Work required —
Copy the data that follows, character for character, minus the pictures.

Supplied material —
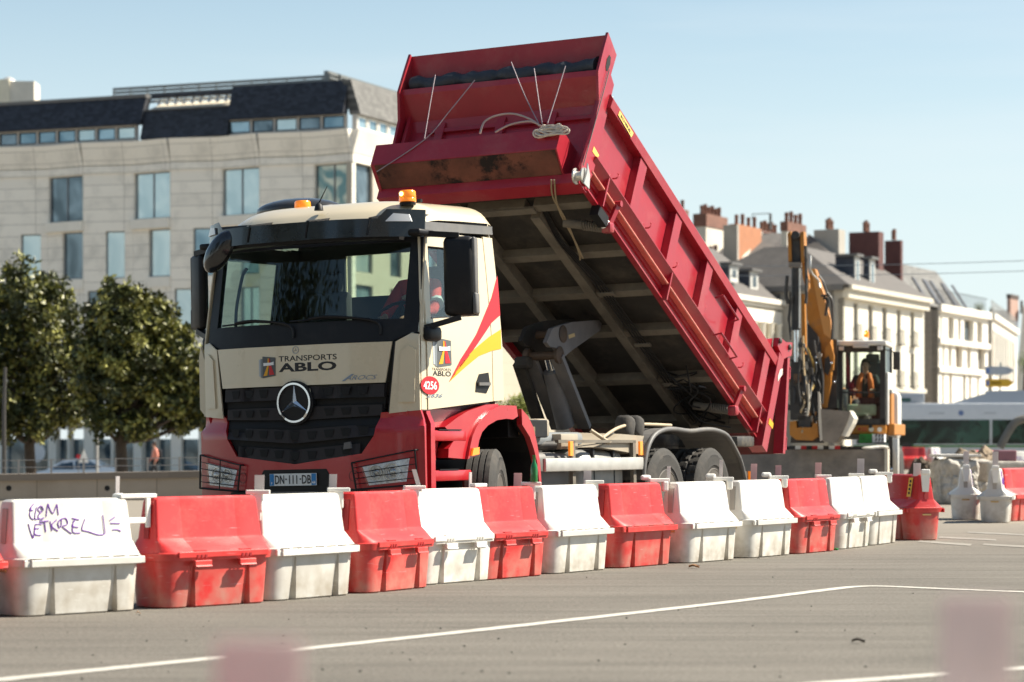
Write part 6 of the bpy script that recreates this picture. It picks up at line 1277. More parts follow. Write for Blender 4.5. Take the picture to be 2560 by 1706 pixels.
box2(B,(0,.04,zt+.88),(L4,.08,zt+.92)); obj('balcony_railing',B,IR,H4,rz=an)
# receding white block and church roof
d5=(math.sin(R(15.5)),math.cos(R(15.5))); C5=((2480-CX)/F*165,165.); H5=house('long white terrace block receding steeply at the right, behind the direction signs',C5,'apartment_building','building')
L5=hitw(C5,d5,2542,845)[0]; zt5=hitw(C5,d5,2484,800)[1]; L5=min(max(L5,20),75)
wins=[]; z50=zt5
for r_ in range(3):
    for i in range(int(L5/2.6)): wins.append((round(.8+2.6*i,2),round(2.3+2.6*i,2),z50-3.9-4.3*r_,z50-.7-4.3*r_,0))
wall('street_wall',C5,d5,L5,-1,zt5,[w_ for w_ in wins if w_[2]>.5],WLAT,H5,.4,.10,frame=D.materials['beige_frame'],pane=[D.materials['curtain_beige'],PANES[2]])
b5=(-d5[1],d5[0]); wall('end_wall',(C5[0]+b5[0]*6,C5[1]+b5[1]*6),(-b5[0],-b5[1]),6,-1,zt5,[(4.6,5.6,zt5-4,zt5-.8,0),(4.6,5.6,zt5-8.3,zt5-5.2,0)],WLAT,H5,.4,.3,pane=PANES[2])
B=N(); box2(B,(0,-.2,zt5),(L5,0,zt5+.4)); 
for i in range(int(L5/1.2)): box2(B,(i*1.2,.0,zt5+.4),(i*1.2+.06,.05,zt5+1.3))
obj('roof_band',B,WLAT,H5,rz=math.atan2(d5[1],d5[0]))
CH=house('church with a dark slate roof, chimney and bright gable at the right edge',((2520-CX)/F*215,215),'church','church')
quadslab(CH,'roof',[P(2478,850,215),P(2540,880,215),P(2548,776,228),P(2482,776,228)],ROOFD,.6)
B=N(); hexa(B,[loc_in(CH,P(x,y,Y)) for Y in (214.6,216) for x,y in ((2536,1010),(2600,1010),(2600,850),(2558,762))]); obj('gable_wall',B,STONE,CH)
stack(CH,2524,2526,2546,737,800,213,mat('pinkish_brick',(.40,.26,.21),.85,var=.1),0,mat('cap_dark',(.08,.06,.05),.8),capm=.3)
B=N(); tube(B,[loc_in(CH,P(2554,785,213)),loc_in(CH,P(2554,752,213))],.12,6); obj('finial',B,GREYP,CH)
# trees on the skyline right
def bush(label,px,py,rr,Y,n_,m_,name='distant_tree'):
    random.seed(int(px)); vs=[];fs=[]; s=F/Y; c=P(px,py,Y)
    r=empty(name,label,'tree',(c.x,c.y,0))
    for _ in range(n_):
        d=Vector((random.gauss(0,1),random.gauss(0,1),random.gauss(0,1))).normalized(); p=Vector((0,0,c.z))+d*rr/s*random.uniform(.3,1.05)*(1,.7)[random.random()<.3]; a=Vector((random.gauss(0,1),random.gauss(0,1),random.gauss(0,1))).normalized(); b2=a.orthogonal().normalized(); k=len(vs); q=.012*rr/ s*6; vs+=[p,p+a*q+b2*q*.5,p+a*q*2,p+a*q-b2*q*.5]; fs.append((k,k+1,k+2,k+3))
    me=D.meshes.new('crown'); me.from_pydata([tuple(v) for v in vs],[],fs); me.materials.append(m_); o=D.objects.new('crown',me); C.objects.link(o); o.parent=r
    B=N(); tube(B,[(0,0,0),(0,0,c.z)],[.35,.12],8); obj('trunk',B,BARK,r,50)
GL=mat('far_leaf',(.13,.16,.05),.6,var=.3)
bush('small round green tree top showing above the mansard of the apartment building',2448,770,17,175,700,GL); bush('sliver of green foliage at the far right edge beside the church',2566,905,30,120,900,GL); bush('tiny dark tree top beside the church roof',2478,772,8,205,250,GL)
# direction signs
SG=empty('direction_sign','three stacked arrow direction signs, two grey-blue around a yellow one, above the bus','sign',loc=tuple(P(2500,1106,118)))
for k,(y0,m_,nm) in enumerate(((927,mat('sign_grey',(.33,.37,.42),.5),0),(958,mat('sign_yellow',(.62,.36,.02),.5),1),(988,D.materials['sign_grey'],0))):
    a=P(2462,y0-10,118); c=P(2534,y0+10,118); x0,x1=a.x-SG.location.x,c.x-SG.location.x; z0,z1=c.z-SG.location.z,a.z-SG.location.z; zm=(z0+z1)/2
    B=N(); sheet(B,[(x0,z0),(x1-.28,z0),(x1,zm),(x1-.28,z1),(x0,z1)],lambda x,z,d=0:Vector((x,-.06-d,z)),.04); pn=obj('arrow_panel',B,m_,SG)
    B=N(); sheet(B,[(x0+.05,zm-.12),(x0+.20,zm-.12),(x0+.20,zm+.12),(x0+.05,zm+.12)],lambda x,z,d=0:Vector((x,-.102-d,z)),.004); obj('symbol',B,mat('sign_blue',(.10,.18,.42),.5) if 'sign_blue' not in D.materials else D.materials['sign_blue'],pn)
    B=N()
    for r_ in ((.06,),(-.06,)): 
        for q in range(9 if nm==0 else 6): box2(B,(x0+.28+q*.085,-.104,zm+r_[0]-.03 if nm==0 else zm-.05),(x0+.28+q*.085+.06,-.1005,zm+r_[0]+.03 if nm==0 else zm+.05))
    if nm==0: obj('place_name',B,mat('sign_dim_white',(.5,.52,.54),.6) if 'sign_dim_white' not in D.materials else D.materials['sign_dim_white'],pn)
    else: obj('place_name',B,mat('sign_brown',(.30,.17,.03),.6),pn)
B=N(); tube(B,[(0,.0,-SG.location.z),(0,.0,3.9)],.06,10); obj('post',B,ALU,SG,50)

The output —
Write part 6 of the bpy script that recreates this picture. It picks up at line 1277. More parts follow. Write for Blender 4.5. Take the picture to be 2560 by 1706 pixels.
box2(B,(0,.04,zt+.88),(L4,.08,zt+.92)); obj('balcony_railing',B,IR,H4,rz=an)
# receding white block and church roof
d5=(math.sin(R(15.5)),math.cos(R(15.5))); C5=((2480-CX)/F*165,165.); H5=house('long white terrace block receding steeply at the right, behind the direction signs',C5,'apartment_building','building')
L5=hitw(C5,d5,2542,845)[0]; zt5=hitw(C5,d5,2484,800)[1]; L5=min(max(L5,20),75)
wins=[]; z50=zt5
for r_ in range(3):
    for i in range(int(L5/2.6)): wins.append((round(.8+2.6*i,2),round(2.3+2.6*i,2),z50-3.9-4.3*r_,z50-.7-4.3*r_,0))
wall('street_wall',C5,d5,L5,-1,zt5,[w_ for w_ in wins if w_[2]>.5],WLAT,H5,.4,.10,frame=D.materials['beige_frame'],pane=[D.materials['curtain_beige'],PANES[2]])
b5=(-d5[1],d5[0]); wall('end_wall',(C5[0]+b5[0]*6,C5[1]+b5[1]*6),(-b5[0],-b5[1]),6,-1,zt5,[(4.6,5.6,zt5-4,zt5-.8,0),(4.6,5.6,zt5-8.3,zt5-5.2,0)],WLAT,H5,.4,.3,pane=PANES[2])
B=N(); box2(B,(0,-.2,zt5),(L5,0,zt5+.4)); 
for i in range(int(L5/1.2)): box2(B,(i*1.2,.0,zt5+.4),(i*1.2+.06,.05,zt5+1.3))
obj('roof_band',B,WLAT,H5,rz=math.atan2(d5[1],d5[0]))
CH=house('church with a dark slate roof, chimney and bright gable at the right edge',((2520-CX)/F*215,215),'church','church')
quadslab(CH,'roof',[P(2478,850,215),P(2540,880,215),P(2548,776,228),P(2482,776,228)],ROOFD,.6)
B=N(); hexa(B,[loc_in(CH,P(x,y,Y)) for Y in (214.6,216) for x,y in ((2536,1010),(2600,1010),(2600,850),(2558,762))]); obj('gable_wall',B,STONE,CH)
stack(CH,2524,2526,2546,737,800,213,mat('pinkish_brick',(.40,.26,.21),.85,var=.1),0,mat('cap_dark',(.08,.06,.05),.8),capm=.3)
B=N(); tube(B,[loc_in(CH,P(2554,785,213)),loc_in(CH,P(2554,752,213))],.12,6); obj('finial',B,GREYP,CH)
# trees on the skyline right
def bush(label,px,py,rr,Y,n_,m_,name='distant_tree'):
    random.seed(int(px)); vs=[];fs=[]; s=F/Y; c=P(px,py,Y)
    r=empty(name,label,'tree',(c.x,c.y,0))
    for _ in range(n_):
        d=Vector((random.gauss(0,1),random.gauss(0,1),random.gauss(0,1))).normalized(); p=Vector((0,0,c.z))+d*rr/s*random.uniform(.3,1.05)*(1,.7)[random.random()<.3]; a=Vector((random.gauss(0,1),random.gauss(0,1),random.gauss(0,1))).normalized(); b2=a.orthogonal().normalized(); k=len(vs); q=.012*rr/ s*6; vs+=[p,p+a*q+b2*q*.5,p+a*q*2,p+a*q-b2*q*.5]; fs.append((k,k+1,k+2,k+3))
    me=D.meshes.new('crown'); me.from_pydata([tuple(v) for v in vs],[],fs); me.materials.append(m_); o=D.objects.new('crown',me); C.objects.link(o); o.parent=r
    B=N(); tube(B,[(0,0,0),(0,0,c.z)],[.35,.12],8); obj('trunk',B,BARK,r,50)
GL=mat('far_leaf',(.13,.16,.05),.6,var=.3)
bush('small round green tree top showing above the mansard of the apartment building',2448,770,17,175,700,GL); bush('sliver of green foliage at the far right edge beside the church',2566,905,30,120,900,GL); bush('tiny dark tree top beside the church roof',2478,772,8,205,250,GL)
# direction signs
SG=empty('direction_sign','three stacked arrow direction signs, two grey-blue around a yellow one, above the bus','sign',loc=tuple(P(2500,1106,118)))
for k,(y0,m_,nm) in enumerate(((927,mat('sign_grey',(.33,.37,.42),.5),0),(958,mat('sign_yellow',(.62,.36,.02),.5),1),(988,D.materials['sign_grey'],0))):
    a=P(2462,y0-10,118); c=P(2534,y0+10,118); x0,x1=a.x-SG.location.x,c.x-SG.location.x; z0,z1=c.z-SG.location.z,a.z-SG.location.z; zm=(z0+z1)/2
    B=N(); sheet(B,[(x0,z0),(x1-.28,z0),(x1,zm),(x1-.28,z1),(x0,z1)],lambda x,z,d=0:Vector((x,-.06-d,z)),.04); pn=obj('arrow_panel',B,m_,SG)
    B=N(); sheet(B,[(x0+.05,zm-.12),(x0+.20,zm-.12),(x0+.20,zm+.12),(x0+.05,zm+.12)],lambda x,z,d=0:Vector((x,-.102-d,z)),.004); obj('symbol',B,mat('sign_blue',(.10,.18,.42),.5) if 'sign_blue' not in D.materials else D.materials['sign_blue'],pn)
    B=N()
    for r_ in ((.06,),(-.06,)): 
        for q in range(9 if nm==0 else 6): box2(B,(x0+.28+q*.085,-.104,zm+r_[0]-.03 if nm==0 else zm-.05),(x0+.28+q*.085+.06,-.1005,zm+r_[0]+.03 if nm==0 else zm+.05))
    if nm==0: obj('place_name',B,mat('sign_dim_white',(.5,.52,.54),.6) if 'sign_dim_white' not in D.materials else D.materials['sign_dim_white'],pn)
    else: obj('place_name',B,mat('sign_brown',(.30,.17,.03),.6),pn)
B=N(); tube(B,[(0,.0,-SG.location.z),(0,.0,3.9)],.06,10); obj('post',B,ALU,SG,50)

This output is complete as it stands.